Skip the pictures and quote all of the lines exactly.

Provided material »
-=-=-

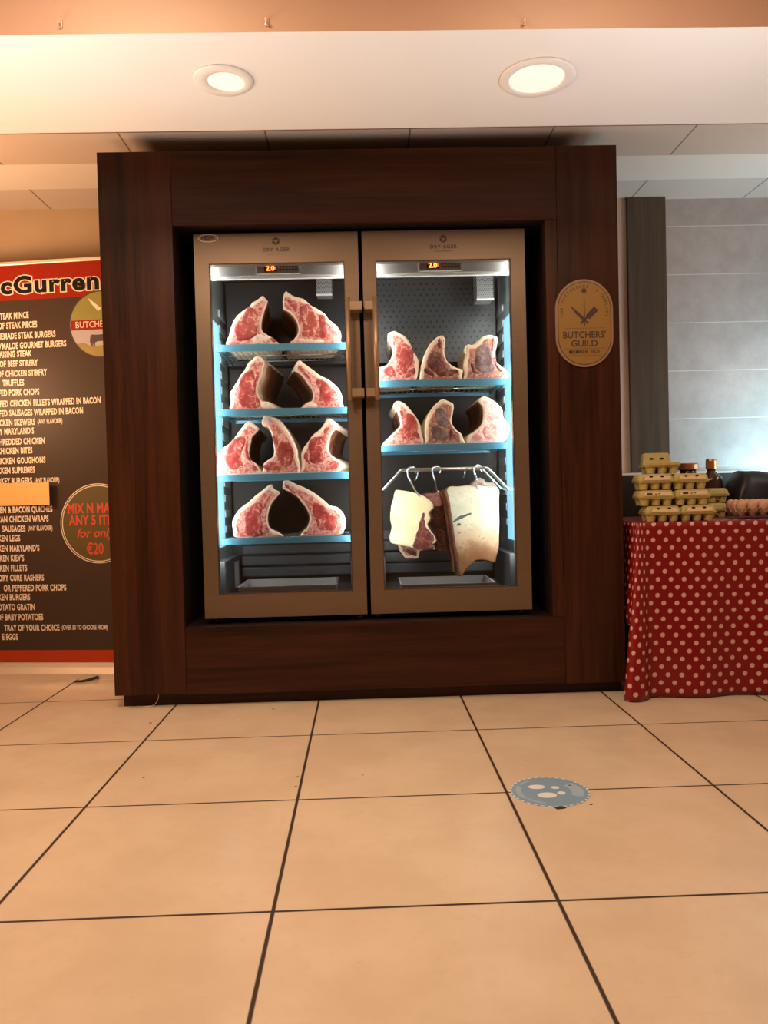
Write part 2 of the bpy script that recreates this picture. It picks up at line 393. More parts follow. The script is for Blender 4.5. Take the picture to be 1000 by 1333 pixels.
# ---------------------------------------------------------------- object helpers
ORG = {}
def thing(name, loc, label, cat, group=None, rz=0.0):
    o = bpy.data.objects.new(name, None); COL.objects.link(o)
    o.location = loc; o.rotation_euler = (0, 0, rz); o.empty_display_size = .05
    o['label'] = label; o['category'] = cat
    if group: o['group'] = group
    ORG[o] = Vector(loc); return o
def obj(name, bm, mats, parent=None, origin=None, local=False, smooth=False, label=None):
    """one mesh object; vertices are given in world metres unless local"""
    me = bpy.data.meshes.new(name)
    if origin is None: origin = ORG[parent] if parent is not None else Vector((0, 0, 0))
    origin = Vector(origin)
    if not local and origin.length > 0: bmesh.ops.translate(bm, vec=-origin, verts=bm.verts)
    bmesh.ops.recalc_face_normals(bm, faces=bm.faces)
    bm.to_mesh(me); bm.free()
    for mm in (mats if isinstance(mats, (list, tuple)) else [mats]): me.materials.append(mm)
    if smooth:
        for p in me.polygons: p.use_smooth = True
    o = bpy.data.objects.new(name, me); COL.objects.link(o)
    if parent is not None:
        o.parent = parent
        if not local: o.location = origin - ORG[parent]; ORG[o] = origin
        else: ORG[o] = Vector((0, 0, 0))
    else: o.location = origin; ORG[o] = origin
    if label: o['label'] = label
    return o
def tag(o, label, cat, group=None):
    o['label'] = label; o['category'] = cat
    if group: o['group'] = group
    return o
def struct(name, bm, m, origin=None):
    o = obj(name, bm, m, None, origin); o['kind'] = 'structure'; return o
def B(): return bmesh.new()
def box(bm, x0, x1, y0, y1, z0, z1, bev=0.0, mi=0):
    r = bmesh.ops.create_cube(bm, size=1)
    for v in r['verts']:
        v.co = Vector((x0 if v.co.x < 0 else x1, y0 if v.co.y < 0 else y1, z0 if v.co.z < 0 else z1))
    fs = set(f for v in r['verts'] for f in v.link_faces)
    for f in fs: f.material_index = mi
    if bev:
        es = list(set(e for v in r['verts'] for e in v.link_edges))
        bmesh.ops.bevel(bm, geom=es, offset=bev, segments=2, affect='EDGES', profile=.5)
    return bm
def b1(x0, x1, y0, y1, z0, z1, bev=0.0): return box(B(), x0, x1, y0, y1, z0, z1, bev)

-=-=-

Result for this task »
Write part 2 of the bpy script that recreates this picture. It picks up at line 393. More parts follow. The script is for Blender 4.5. Take the picture to be 1000 by 1333 pixels.
# ---------------------------------------------------------------- object helpers
ORG = {}
def thing(name, loc, label, cat, group=None, rz=0.0):
    o = bpy.data.objects.new(name, None); COL.objects.link(o)
    o.location = loc; o.rotation_euler = (0, 0, rz); o.empty_display_size = .05
    o['label'] = label; o['category'] = cat
    if group: o['group'] = group
    ORG[o] = Vector(loc); return o
def obj(name, bm, mats, parent=None, origin=None, local=False, smooth=False, label=None):
    """one mesh object; vertices are given in world metres unless local"""
    me = bpy.data.meshes.new(name)
    if origin is None: origin = ORG[parent] if parent is not None else Vector((0, 0, 0))
    origin = Vector(origin)
    if not local and origin.length > 0: bmesh.ops.translate(bm, vec=-origin, verts=bm.verts)
    bmesh.ops.recalc_face_normals(bm, faces=bm.faces)
    bm.to_mesh(me); bm.free()
    for mm in (mats if isinstance(mats, (list, tuple)) else [mats]): me.materials.append(mm)
    if smooth:
        for p in me.polygons: p.use_smooth = True
    o = bpy.data.objects.new(name, me); COL.objects.link(o)
    if parent is not None:
        o.parent = parent
        if not local: o.location = origin - ORG[parent]; ORG[o] = origin
        else: ORG[o] = Vector((0, 0, 0))
    else: o.location = origin; ORG[o] = origin
    if label: o['label'] = label
    return o
def tag(o, label, cat, group=None):
    o['label'] = label; o['category'] = cat
    if group: o['group'] = group
    return o
def struct(name, bm, m, origin=None):
    o = obj(name, bm, m, None, origin); o['kind'] = 'structure'; return o
def B(): return bmesh.new()
def box(bm, x0, x1, y0, y1, z0, z1, bev=0.0, mi=0):
    r = bmesh.ops.create_cube(bm, size=1)
    for v in r['verts']:
        v.co = Vector((x0 if v.co.x < 0 else x1, y0 if v.co.y < 0 else y1, z0 if v.co.z < 0 else z1))
    fs = set(f for v in r['verts'] for f in v.link_faces)
    for f in fs: f.material_index = mi
    if bev:
        es = list(set(e for v in r['verts'] for e in v.link_edges))
        bmesh.ops.bevel(bm, geom=es, offset=bev, segments=2, affect='EDGES', profile=.5)
    return bm
def b1(x0, x1, y0, y1, z0, z1, bev=0.0): return box(B(), x0, x1, y0, y1, z0, z1, bev)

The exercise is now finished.